From: Marja-Riitta Koivunen <marja@annotea.org>
Date: Wed, 07 Apr 2004 22:13:12 -0400
Message-Id: <5.1.0.14.0.20040407205706.05948388@mail.annotea.org>
To: "John M Slatin" <john_slatin@austin.utexas.edu>, "Joe Clark" <joeclark@joeclark.org>, "WAI-GL" <w3c-wai-gl@w3.org>

At 04:40 PM 4/7/2004 -0500, John M Slatin wrote:

>Thanks, Joe, for the good critique.
>
>In fact I'm beginning to think that longdesc is the problem, not the
>d-link.  The problem is that (as far as I'm aware) longdesc is available
>*only* to people who use screen readers or talking browsers that support
>it. If that's true, then extended descriptions that might benefit people
>who have difficulty processing (but not perceiving) complex visual
>materials will be inaccessible to them if it's available only via the
>longdesc.  Using a d-link makes it available to anyone who uses a user
>agent that supports text links.  So I would argue that longdesc should
>be the method of choice only when authors are certain that people who
>are blind are the only ones who will need the description.

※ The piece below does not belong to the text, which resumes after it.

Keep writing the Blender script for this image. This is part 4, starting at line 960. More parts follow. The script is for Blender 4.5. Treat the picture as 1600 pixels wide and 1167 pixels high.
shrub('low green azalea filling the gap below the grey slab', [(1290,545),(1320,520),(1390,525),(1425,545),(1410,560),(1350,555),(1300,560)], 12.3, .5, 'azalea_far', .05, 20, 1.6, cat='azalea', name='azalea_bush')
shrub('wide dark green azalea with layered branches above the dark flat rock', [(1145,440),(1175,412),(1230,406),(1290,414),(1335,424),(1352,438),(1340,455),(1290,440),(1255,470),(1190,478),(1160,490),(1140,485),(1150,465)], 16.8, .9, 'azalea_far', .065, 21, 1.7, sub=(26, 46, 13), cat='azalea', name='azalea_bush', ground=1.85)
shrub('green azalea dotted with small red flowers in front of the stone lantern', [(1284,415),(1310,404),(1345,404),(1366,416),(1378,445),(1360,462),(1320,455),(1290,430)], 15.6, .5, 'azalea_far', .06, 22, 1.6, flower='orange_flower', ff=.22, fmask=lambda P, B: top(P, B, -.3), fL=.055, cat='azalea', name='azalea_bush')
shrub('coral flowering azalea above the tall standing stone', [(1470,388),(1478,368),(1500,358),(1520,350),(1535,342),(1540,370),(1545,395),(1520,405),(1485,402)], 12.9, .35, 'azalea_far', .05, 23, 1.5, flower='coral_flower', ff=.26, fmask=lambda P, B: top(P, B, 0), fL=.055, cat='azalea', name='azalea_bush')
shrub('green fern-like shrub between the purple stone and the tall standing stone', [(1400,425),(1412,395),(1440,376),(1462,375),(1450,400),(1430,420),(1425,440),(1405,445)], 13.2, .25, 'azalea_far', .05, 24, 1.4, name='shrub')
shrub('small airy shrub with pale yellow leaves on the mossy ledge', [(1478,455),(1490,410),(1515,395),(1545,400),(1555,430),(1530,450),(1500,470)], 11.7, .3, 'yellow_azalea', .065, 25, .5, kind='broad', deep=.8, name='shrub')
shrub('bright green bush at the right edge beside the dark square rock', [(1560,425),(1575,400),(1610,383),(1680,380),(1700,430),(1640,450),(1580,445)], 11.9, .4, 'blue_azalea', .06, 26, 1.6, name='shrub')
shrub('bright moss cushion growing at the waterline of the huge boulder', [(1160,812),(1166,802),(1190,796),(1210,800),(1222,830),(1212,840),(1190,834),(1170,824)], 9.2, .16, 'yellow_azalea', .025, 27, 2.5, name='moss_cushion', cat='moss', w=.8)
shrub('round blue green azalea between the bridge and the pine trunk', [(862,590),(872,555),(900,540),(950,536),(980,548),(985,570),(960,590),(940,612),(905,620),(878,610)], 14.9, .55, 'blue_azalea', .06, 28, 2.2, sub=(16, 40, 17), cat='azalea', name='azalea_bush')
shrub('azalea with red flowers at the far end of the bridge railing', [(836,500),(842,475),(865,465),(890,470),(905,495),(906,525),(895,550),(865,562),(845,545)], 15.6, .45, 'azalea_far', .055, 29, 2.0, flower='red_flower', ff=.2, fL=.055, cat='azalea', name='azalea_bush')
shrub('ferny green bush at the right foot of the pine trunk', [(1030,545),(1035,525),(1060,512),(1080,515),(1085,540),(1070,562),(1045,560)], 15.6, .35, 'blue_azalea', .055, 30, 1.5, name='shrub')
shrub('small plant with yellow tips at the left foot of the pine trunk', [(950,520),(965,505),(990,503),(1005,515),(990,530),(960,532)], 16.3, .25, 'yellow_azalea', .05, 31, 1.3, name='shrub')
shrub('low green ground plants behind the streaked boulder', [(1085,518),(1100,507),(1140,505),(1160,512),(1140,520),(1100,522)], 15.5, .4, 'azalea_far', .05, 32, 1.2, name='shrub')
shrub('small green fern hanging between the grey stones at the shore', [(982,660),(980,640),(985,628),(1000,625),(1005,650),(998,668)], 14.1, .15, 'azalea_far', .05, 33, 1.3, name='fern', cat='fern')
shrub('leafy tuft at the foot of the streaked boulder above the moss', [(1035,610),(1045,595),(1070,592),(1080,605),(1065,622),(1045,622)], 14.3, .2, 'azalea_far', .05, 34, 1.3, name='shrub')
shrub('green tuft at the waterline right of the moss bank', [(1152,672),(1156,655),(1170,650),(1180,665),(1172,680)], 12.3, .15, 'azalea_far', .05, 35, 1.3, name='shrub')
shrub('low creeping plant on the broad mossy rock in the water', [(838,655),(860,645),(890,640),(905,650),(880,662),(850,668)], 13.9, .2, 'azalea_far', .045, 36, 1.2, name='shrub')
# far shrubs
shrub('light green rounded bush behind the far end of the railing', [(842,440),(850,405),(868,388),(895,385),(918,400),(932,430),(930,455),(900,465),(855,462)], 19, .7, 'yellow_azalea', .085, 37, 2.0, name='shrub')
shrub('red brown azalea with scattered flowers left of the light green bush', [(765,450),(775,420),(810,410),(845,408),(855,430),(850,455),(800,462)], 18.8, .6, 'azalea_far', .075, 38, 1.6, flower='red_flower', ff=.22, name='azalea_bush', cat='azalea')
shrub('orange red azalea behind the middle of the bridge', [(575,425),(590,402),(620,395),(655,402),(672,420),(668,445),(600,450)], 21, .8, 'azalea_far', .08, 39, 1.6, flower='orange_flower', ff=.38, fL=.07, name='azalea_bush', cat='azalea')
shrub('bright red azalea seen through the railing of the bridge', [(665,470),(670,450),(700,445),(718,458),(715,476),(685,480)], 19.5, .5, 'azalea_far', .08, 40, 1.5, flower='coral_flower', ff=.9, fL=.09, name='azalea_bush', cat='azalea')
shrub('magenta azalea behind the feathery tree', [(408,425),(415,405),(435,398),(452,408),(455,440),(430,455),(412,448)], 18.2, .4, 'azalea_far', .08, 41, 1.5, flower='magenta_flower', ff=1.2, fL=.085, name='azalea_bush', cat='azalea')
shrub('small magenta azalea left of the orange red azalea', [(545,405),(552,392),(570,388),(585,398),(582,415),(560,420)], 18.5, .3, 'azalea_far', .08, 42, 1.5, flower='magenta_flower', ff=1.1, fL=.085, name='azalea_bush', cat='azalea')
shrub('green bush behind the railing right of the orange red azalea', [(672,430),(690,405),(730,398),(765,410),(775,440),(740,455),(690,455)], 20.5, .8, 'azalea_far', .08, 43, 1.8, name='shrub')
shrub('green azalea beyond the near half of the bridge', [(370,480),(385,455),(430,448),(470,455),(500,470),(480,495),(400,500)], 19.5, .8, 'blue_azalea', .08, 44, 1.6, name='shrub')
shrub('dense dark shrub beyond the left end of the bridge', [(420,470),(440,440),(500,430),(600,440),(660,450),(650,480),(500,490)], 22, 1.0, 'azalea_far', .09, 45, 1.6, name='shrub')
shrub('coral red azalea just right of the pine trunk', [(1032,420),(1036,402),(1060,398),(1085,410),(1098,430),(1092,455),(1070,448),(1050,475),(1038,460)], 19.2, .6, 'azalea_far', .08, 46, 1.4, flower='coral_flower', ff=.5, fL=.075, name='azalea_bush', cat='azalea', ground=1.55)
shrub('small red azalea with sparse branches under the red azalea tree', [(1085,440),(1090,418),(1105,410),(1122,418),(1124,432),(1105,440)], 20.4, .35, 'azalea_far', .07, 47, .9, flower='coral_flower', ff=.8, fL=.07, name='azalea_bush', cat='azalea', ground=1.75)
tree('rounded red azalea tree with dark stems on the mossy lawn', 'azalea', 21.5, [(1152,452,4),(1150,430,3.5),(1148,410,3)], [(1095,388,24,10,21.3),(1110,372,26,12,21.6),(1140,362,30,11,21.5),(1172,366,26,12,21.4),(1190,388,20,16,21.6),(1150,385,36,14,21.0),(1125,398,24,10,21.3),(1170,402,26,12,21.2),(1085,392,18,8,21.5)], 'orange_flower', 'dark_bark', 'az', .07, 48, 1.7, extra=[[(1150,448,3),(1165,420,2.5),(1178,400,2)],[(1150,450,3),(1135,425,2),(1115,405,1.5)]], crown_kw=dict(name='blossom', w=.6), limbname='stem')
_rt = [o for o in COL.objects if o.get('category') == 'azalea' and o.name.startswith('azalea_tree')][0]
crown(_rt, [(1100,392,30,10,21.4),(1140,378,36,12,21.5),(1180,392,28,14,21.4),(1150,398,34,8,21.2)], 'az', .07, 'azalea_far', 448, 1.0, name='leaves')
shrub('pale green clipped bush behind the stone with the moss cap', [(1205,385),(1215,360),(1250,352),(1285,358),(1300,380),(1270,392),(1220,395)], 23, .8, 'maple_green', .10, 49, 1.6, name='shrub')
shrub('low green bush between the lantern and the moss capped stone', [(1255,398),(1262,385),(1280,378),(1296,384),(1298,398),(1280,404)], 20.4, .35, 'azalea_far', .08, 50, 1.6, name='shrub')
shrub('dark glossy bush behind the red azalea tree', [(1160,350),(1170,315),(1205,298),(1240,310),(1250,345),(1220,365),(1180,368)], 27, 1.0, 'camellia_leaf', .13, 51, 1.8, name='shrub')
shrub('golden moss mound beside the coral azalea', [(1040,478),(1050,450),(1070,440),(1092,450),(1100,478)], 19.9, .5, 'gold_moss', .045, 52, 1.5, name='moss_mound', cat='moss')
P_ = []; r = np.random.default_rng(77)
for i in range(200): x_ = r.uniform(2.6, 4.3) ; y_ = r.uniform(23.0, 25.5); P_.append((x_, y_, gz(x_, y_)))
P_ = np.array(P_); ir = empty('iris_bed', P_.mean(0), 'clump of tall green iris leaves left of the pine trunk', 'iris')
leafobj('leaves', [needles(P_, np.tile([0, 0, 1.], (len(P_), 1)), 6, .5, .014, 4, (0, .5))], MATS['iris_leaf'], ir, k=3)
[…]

I was thinking the same thing lately when I was creating some descriptions 
for my very visual slides: most users would benefit from these descriptions 
not only users who have visual disabilities. However, right now many user 
agents don't offer the longdesc info easily to users or even information 
that it is available. So I selected to use both D-link and longdesc.

Rather than using D-link instead of longdesc I think the user agents should 
be corrected (did not check UAAG but it should be mentioned there).  We 
don't have to think that only screenreaders use longdesc features. I'm sure 
there exists an acceptable way to provide longdesc info to everybody 
interested in all user agents so that those who wish can benefit from it.